YOUR OBJECTIVE: Check each line below for "scene" and report how many have it, nothing else.

AVAILABLE DATA:
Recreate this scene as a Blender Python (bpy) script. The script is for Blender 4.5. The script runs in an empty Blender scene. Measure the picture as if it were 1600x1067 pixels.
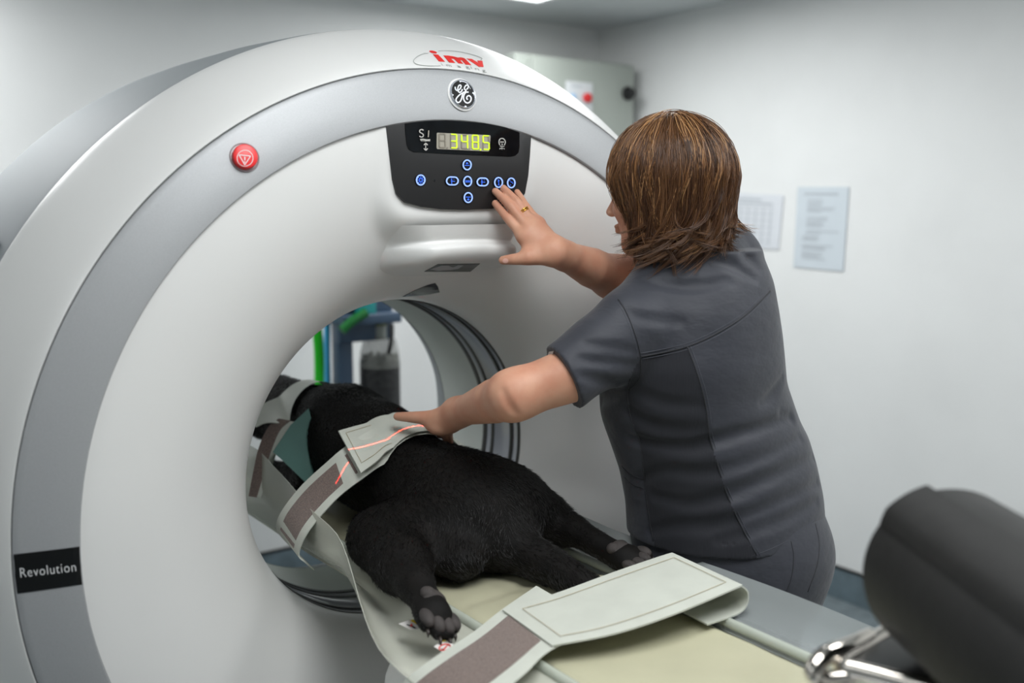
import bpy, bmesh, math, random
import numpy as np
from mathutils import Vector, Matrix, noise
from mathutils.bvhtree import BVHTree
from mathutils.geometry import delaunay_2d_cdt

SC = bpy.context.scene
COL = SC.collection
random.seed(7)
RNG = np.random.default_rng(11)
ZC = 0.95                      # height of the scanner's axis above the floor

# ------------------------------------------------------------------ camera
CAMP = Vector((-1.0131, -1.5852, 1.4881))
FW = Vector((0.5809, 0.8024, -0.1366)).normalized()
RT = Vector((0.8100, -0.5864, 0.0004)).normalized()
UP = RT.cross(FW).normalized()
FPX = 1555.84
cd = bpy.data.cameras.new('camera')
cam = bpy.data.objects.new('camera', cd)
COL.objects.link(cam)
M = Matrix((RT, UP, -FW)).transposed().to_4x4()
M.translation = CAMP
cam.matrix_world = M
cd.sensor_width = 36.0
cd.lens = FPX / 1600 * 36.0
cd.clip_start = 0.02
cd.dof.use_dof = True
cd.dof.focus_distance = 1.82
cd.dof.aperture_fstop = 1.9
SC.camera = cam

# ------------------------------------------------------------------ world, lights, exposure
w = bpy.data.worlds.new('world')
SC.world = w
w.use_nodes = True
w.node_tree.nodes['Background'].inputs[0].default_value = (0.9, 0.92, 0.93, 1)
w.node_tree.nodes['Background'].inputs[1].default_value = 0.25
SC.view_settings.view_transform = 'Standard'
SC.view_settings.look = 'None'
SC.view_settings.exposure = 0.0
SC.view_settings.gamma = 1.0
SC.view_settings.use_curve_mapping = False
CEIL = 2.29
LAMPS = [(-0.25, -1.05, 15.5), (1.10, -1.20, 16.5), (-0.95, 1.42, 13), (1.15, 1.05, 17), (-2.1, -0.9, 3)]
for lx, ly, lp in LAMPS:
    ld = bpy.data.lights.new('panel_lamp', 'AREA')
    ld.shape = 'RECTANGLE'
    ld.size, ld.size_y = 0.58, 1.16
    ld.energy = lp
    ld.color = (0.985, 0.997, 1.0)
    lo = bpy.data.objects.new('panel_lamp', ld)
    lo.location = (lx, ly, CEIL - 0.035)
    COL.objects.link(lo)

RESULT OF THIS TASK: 2